TASK: Reproduce each line exactly. Skip none.
== PROVIDED DATA ==
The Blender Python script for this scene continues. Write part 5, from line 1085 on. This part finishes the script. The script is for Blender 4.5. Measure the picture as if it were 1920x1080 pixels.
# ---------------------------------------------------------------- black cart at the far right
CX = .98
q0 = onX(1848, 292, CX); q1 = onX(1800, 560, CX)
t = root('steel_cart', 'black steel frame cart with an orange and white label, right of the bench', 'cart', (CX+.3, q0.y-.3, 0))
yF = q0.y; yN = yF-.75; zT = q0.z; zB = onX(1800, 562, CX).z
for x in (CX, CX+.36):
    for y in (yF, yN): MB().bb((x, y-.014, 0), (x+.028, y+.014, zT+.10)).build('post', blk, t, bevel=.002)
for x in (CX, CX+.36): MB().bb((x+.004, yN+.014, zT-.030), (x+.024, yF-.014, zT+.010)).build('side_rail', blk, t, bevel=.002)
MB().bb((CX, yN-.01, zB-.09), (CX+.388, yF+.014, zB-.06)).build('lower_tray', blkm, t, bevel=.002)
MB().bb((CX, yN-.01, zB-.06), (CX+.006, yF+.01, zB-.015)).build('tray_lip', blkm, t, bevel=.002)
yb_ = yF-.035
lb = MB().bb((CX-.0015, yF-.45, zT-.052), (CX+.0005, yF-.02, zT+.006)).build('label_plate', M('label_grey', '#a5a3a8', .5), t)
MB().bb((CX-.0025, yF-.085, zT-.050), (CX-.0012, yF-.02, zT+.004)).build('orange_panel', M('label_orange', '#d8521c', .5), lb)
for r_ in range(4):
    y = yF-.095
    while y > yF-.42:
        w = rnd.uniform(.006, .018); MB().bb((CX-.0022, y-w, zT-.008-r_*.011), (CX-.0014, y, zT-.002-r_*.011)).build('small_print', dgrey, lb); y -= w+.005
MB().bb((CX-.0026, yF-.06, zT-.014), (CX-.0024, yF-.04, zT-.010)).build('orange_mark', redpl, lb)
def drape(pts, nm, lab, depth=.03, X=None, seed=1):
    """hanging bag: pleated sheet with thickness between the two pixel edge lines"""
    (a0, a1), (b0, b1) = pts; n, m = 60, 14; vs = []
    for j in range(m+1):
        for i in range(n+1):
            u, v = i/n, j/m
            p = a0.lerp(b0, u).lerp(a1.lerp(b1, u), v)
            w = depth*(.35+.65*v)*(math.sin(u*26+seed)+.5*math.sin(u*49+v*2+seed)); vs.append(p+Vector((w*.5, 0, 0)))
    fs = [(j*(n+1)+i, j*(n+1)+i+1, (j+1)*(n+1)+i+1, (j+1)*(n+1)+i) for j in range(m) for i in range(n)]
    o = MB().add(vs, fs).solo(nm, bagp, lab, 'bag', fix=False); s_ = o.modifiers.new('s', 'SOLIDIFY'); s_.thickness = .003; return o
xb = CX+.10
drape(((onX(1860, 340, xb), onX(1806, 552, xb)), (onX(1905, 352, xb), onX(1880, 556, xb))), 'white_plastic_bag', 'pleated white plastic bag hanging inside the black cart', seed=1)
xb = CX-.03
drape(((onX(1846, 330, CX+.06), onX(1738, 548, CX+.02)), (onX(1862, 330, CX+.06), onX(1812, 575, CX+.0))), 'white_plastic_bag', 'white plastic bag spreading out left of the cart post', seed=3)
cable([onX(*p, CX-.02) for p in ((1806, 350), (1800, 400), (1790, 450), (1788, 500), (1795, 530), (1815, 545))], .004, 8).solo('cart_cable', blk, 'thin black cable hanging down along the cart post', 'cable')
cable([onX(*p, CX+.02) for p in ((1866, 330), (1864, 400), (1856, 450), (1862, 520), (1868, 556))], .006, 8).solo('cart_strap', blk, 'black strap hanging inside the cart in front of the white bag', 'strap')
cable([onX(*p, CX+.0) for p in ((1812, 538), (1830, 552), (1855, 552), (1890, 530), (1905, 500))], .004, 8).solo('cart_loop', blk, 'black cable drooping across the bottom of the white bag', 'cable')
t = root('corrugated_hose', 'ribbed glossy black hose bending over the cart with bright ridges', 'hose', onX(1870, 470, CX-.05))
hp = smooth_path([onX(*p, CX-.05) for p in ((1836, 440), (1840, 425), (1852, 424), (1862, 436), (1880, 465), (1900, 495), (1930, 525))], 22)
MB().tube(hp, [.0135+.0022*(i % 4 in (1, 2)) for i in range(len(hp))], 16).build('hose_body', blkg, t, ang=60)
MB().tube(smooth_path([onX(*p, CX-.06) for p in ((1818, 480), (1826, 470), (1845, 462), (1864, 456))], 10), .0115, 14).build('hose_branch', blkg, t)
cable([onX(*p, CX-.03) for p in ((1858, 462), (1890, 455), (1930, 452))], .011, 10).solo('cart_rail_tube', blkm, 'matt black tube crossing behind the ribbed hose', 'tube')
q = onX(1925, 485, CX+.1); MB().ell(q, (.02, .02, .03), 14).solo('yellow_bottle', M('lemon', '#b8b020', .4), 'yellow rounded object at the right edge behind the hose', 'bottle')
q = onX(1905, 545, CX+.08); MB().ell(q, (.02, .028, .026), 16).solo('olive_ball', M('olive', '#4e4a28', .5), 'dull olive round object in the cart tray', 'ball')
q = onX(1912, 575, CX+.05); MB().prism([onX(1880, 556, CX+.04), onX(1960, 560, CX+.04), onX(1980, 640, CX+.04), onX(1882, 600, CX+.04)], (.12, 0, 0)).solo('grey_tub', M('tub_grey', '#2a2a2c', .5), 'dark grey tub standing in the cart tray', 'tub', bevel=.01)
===
SOLUTION TO THIS EXERCISE:
The Blender Python script for this scene continues. Write part 5, from line 1085 on. This part finishes the script. The script is for Blender 4.5. Measure the picture as if it were 1920x1080 pixels.
# ---------------------------------------------------------------- black cart at the far right
CX = .98
q0 = onX(1848, 292, CX); q1 = onX(1800, 560, CX)
t = root('steel_cart', 'black steel frame cart with an orange and white label, right of the bench', 'cart', (CX+.3, q0.y-.3, 0))
yF = q0.y; yN = yF-.75; zT = q0.z; zB = onX(1800, 562, CX).z
for x in (CX, CX+.36):
    for y in (yF, yN): MB().bb((x, y-.014, 0), (x+.028, y+.014, zT+.10)).build('post', blk, t, bevel=.002)
for x in (CX, CX+.36): MB().bb((x+.004, yN+.014, zT-.030), (x+.024, yF-.014, zT+.010)).build('side_rail', blk, t, bevel=.002)
MB().bb((CX, yN-.01, zB-.09), (CX+.388, yF+.014, zB-.06)).build('lower_tray', blkm, t, bevel=.002)
MB().bb((CX, yN-.01, zB-.06), (CX+.006, yF+.01, zB-.015)).build('tray_lip', blkm, t, bevel=.002)
yb_ = yF-.035
lb = MB().bb((CX-.0015, yF-.45, zT-.052), (CX+.0005, yF-.02, zT+.006)).build('label_plate', M('label_grey', '#a5a3a8', .5), t)
MB().bb((CX-.0025, yF-.085, zT-.050), (CX-.0012, yF-.02, zT+.004)).build('orange_panel', M('label_orange', '#d8521c', .5), lb)
for r_ in range(4):
    y = yF-.095
    while y > yF-.42:
        w = rnd.uniform(.006, .018); MB().bb((CX-.0022, y-w, zT-.008-r_*.011), (CX-.0014, y, zT-.002-r_*.011)).build('small_print', dgrey, lb); y -= w+.005
MB().bb((CX-.0026, yF-.06, zT-.014), (CX-.0024, yF-.04, zT-.010)).build('orange_mark', redpl, lb)
def drape(pts, nm, lab, depth=.03, X=None, seed=1):
    """hanging bag: pleated sheet with thickness between the two pixel edge lines"""
    (a0, a1), (b0, b1) = pts; n, m = 60, 14; vs = []
    for j in range(m+1):
        for i in range(n+1):
            u, v = i/n, j/m
            p = a0.lerp(b0, u).lerp(a1.lerp(b1, u), v)
            w = depth*(.35+.65*v)*(math.sin(u*26+seed)+.5*math.sin(u*49+v*2+seed)); vs.append(p+Vector((w*.5, 0, 0)))
    fs = [(j*(n+1)+i, j*(n+1)+i+1, (j+1)*(n+1)+i+1, (j+1)*(n+1)+i) for j in range(m) for i in range(n)]
    o = MB().add(vs, fs).solo(nm, bagp, lab, 'bag', fix=False); s_ = o.modifiers.new('s', 'SOLIDIFY'); s_.thickness = .003; return o
xb = CX+.10
drape(((onX(1860, 340, xb), onX(1806, 552, xb)), (onX(1905, 352, xb), onX(1880, 556, xb))), 'white_plastic_bag', 'pleated white plastic bag hanging inside the black cart', seed=1)
xb = CX-.03
drape(((onX(1846, 330, CX+.06), onX(1738, 548, CX+.02)), (onX(1862, 330, CX+.06), onX(1812, 575, CX+.0))), 'white_plastic_bag', 'white plastic bag spreading out left of the cart post', seed=3)
cable([onX(*p, CX-.02) for p in ((1806, 350), (1800, 400), (1790, 450), (1788, 500), (1795, 530), (1815, 545))], .004, 8).solo('cart_cable', blk, 'thin black cable hanging down along the cart post', 'cable')
cable([onX(*p, CX+.02) for p in ((1866, 330), (1864, 400), (1856, 450), (1862, 520), (1868, 556))], .006, 8).solo('cart_strap', blk, 'black strap hanging inside the cart in front of the white bag', 'strap')
cable([onX(*p, CX+.0) for p in ((1812, 538), (1830, 552), (1855, 552), (1890, 530), (1905, 500))], .004, 8).solo('cart_loop', blk, 'black cable drooping across the bottom of the white bag', 'cable')
t = root('corrugated_hose', 'ribbed glossy black hose bending over the cart with bright ridges', 'hose', onX(1870, 470, CX-.05))
hp = smooth_path([onX(*p, CX-.05) for p in ((1836, 440), (1840, 425), (1852, 424), (1862, 436), (1880, 465), (1900, 495), (1930, 525))], 22)
MB().tube(hp, [.0135+.0022*(i % 4 in (1, 2)) for i in range(len(hp))], 16).build('hose_body', blkg, t, ang=60)
MB().tube(smooth_path([onX(*p, CX-.06) for p in ((1818, 480), (1826, 470), (1845, 462), (1864, 456))], 10), .0115, 14).build('hose_branch', blkg, t)
cable([onX(*p, CX-.03) for p in ((1858, 462), (1890, 455), (1930, 452))], .011, 10).solo('cart_rail_tube', blkm, 'matt black tube crossing behind the ribbed hose', 'tube')
q = onX(1925, 485, CX+.1); MB().ell(q, (.02, .02, .03), 14).solo('yellow_bottle', M('lemon', '#b8b020', .4), 'yellow rounded object at the right edge behind the hose', 'bottle')
q = onX(1905, 545, CX+.08); MB().ell(q, (.02, .028, .026), 16).solo('olive_ball', M('olive', '#4e4a28', .5), 'dull olive round object in the cart tray', 'ball')
q = onX(1912, 575, CX+.05); MB().prism([onX(1880, 556, CX+.04), onX(1960, 560, CX+.04), onX(1980, 640, CX+.04), onX(1882, 600, CX+.04)], (.12, 0, 0)).solo('grey_tub', M('tub_grey', '#2a2a2c', .5), 'dark grey tub standing in the cart tray', 'tub', bevel=.01)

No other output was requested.